Bruce Meredith is the former general counsel for the Wisconsin Education Association Council of the National Education Association. Mark Paige is associate professor of public policy at the University of Massachusetts-Dartmouth and former school law attorney.
In this piece, the pair call for a rethinking of the federal Department of Education, but not in the way that President Donald Trump has suggested.
By Bruce Meredith and Mark Paige
The Trump administration recently proposed merging the Department of Education into the Department of Labor. Rethinking a stand-alone Department of Education is a good idea. Trump’s proposal is not. It is premised on the self-defeating concept that schools should produce efficient workers, not engaged citizens and life-long learners.
But the time is right to think boldly about the department and the federal role in public education. In that spirit, we propose the creation of a new Cabinet office: the Department of Children, Families, and Communities. This reorganization would recognize that a child’s future depends just as much -- if not more -- on variables outside of classrooms and schools.

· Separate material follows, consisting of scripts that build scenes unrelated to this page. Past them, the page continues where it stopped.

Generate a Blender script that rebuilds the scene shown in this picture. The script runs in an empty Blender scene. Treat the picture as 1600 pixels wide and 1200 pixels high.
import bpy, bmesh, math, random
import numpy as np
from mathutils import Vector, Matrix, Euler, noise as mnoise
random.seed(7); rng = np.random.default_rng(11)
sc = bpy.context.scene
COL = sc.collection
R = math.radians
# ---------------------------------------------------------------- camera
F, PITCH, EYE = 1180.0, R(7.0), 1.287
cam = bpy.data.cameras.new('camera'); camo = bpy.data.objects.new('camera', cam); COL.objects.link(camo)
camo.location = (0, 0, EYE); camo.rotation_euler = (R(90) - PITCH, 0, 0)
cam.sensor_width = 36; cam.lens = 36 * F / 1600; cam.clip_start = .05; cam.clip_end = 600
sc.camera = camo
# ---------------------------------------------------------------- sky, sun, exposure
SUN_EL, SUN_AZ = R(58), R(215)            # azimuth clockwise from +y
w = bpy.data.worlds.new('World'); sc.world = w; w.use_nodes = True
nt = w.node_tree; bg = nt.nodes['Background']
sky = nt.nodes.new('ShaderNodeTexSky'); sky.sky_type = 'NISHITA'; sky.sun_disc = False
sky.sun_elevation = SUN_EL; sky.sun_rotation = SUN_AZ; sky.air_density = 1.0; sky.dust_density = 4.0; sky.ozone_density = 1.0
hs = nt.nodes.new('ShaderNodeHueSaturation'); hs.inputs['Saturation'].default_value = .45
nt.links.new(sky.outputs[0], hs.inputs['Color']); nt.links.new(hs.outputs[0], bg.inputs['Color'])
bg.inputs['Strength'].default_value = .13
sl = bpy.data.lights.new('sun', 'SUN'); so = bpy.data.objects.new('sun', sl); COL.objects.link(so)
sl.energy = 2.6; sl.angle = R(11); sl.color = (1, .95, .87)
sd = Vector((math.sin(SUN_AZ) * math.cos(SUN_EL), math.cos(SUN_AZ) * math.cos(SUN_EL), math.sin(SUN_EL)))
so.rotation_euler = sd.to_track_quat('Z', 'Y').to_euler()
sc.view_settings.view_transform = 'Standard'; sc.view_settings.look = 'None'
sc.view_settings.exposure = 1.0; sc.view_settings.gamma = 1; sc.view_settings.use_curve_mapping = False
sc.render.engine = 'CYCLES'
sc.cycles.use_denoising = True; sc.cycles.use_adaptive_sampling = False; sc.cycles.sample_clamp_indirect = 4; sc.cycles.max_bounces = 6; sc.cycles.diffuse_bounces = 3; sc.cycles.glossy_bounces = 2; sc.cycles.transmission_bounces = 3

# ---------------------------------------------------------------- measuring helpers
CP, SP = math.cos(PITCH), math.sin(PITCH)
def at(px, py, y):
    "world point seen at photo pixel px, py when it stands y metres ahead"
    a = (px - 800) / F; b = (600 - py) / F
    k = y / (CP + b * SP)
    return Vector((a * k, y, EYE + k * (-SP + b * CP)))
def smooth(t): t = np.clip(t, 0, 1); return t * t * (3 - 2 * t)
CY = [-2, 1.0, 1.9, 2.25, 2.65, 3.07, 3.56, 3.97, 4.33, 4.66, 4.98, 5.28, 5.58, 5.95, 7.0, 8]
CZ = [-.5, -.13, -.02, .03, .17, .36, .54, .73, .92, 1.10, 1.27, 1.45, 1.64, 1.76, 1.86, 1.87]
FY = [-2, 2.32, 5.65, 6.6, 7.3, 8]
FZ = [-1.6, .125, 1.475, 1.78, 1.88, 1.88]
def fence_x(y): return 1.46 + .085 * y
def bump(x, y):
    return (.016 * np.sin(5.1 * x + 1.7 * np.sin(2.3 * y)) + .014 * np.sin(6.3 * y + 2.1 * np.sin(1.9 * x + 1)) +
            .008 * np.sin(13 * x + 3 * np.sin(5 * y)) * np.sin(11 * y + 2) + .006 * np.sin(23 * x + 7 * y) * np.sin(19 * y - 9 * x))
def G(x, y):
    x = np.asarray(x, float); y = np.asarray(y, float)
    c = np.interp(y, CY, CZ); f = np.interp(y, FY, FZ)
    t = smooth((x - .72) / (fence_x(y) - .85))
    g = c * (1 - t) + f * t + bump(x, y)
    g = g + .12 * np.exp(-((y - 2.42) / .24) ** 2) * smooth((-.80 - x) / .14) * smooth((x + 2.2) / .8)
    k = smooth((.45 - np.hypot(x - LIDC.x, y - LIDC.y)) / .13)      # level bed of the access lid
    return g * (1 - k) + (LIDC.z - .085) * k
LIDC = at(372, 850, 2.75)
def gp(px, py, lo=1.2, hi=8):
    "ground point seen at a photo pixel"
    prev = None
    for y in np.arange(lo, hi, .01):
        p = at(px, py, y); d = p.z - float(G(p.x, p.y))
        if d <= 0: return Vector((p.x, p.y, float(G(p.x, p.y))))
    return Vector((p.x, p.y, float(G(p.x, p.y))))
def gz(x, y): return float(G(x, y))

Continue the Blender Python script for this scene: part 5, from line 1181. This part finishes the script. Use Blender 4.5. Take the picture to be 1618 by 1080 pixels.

Good instruction is essential to student achievement. But to thrive, children need more. Strong families, vibrant communities, and economic opportunities for them and their families are vital to a child’s future prosperity.
Unfortunately, the Department of Education describes its primary mission to promote “student achievement.” Viewing children as only students invites policies that ignore other key factors that make children not only successful as students, but as adults and citizens. It perpetuates a misguided notion that schools, alone, solve economic and social inequality.
No Child Left Behind pushed this simplistic concept to its logical extreme. Incredibly, it mandated that every child in every school demonstrate proficiency in reading and math tests by 2014. To achieve this utopian goal, the Department of Education relentlessly pursued a “no excuses” policy. If the mandates were not met, teachers were to be fired and schools shuttered.
NCLB led to a host of unintended consequences. Schools narrowed curriculum. States lowered standards. Policymakers and politicians scapegoated teachers. Faith in public schools eroded. Ironically, test scores improved only marginally. Most problematic, it allowed politicians, parents and students to escape their respective responsibilities for a child’s development through other institutions, not just schools.
Unfortunately, the Obama administration’s “Race to the Top” simply endorsed the department’s narrow vision of children as students. It poured more than $4 billion into efforts to link student achievement and teacher employment with test scores. It continued to ignore factors like child poverty, hunger, inadequate housing, lack of family and community support that directly impact a child’s well-being, including educational performance.
President Trump’s merger proposal takes an even more restricted view of the federal approach to helping our children. Merging education within a labor department reflects children as laborers, not even students.
This is a dangerous gamble with our future. A “workplace view” of children risks training students for jobs that might not exist after they graduate, leaving them unprepared for a world likely to be very different from what is envisioned. Worse, it will deprive them of an education that promotes our democracy, one that emphasizes critical reasoning, analysis, and a search for objective truth.
To be sure, our children need preparation to become self-sustaining members of the economy. But our nation requires that our children be prepared also – and perhaps more importantly – to contribute to active civic and community life.
Toward this goal, a Department of Children, Families, and Communities would focus federal resources on helping children develop the full set of skills needed to be not just successful students but stronger, self-sustaining individuals and active citizens. It would be a place where the federal government could develop and sustain the type of broad commitment our children need that includes educational policy, among many others.
It would be efficient, too. The department could coordinate the existing array of federal resources for children currently scattered throughout the bureaucracy. It could also forge new school, community and business alliances, integrating services and bring greater expertise to meet children’s needs.
The federal government needs to stop its slipshod approach to helping our children succeed. Politicians continually proclaim that our kids are our nation’s future. It’s time for them to practice what they preach.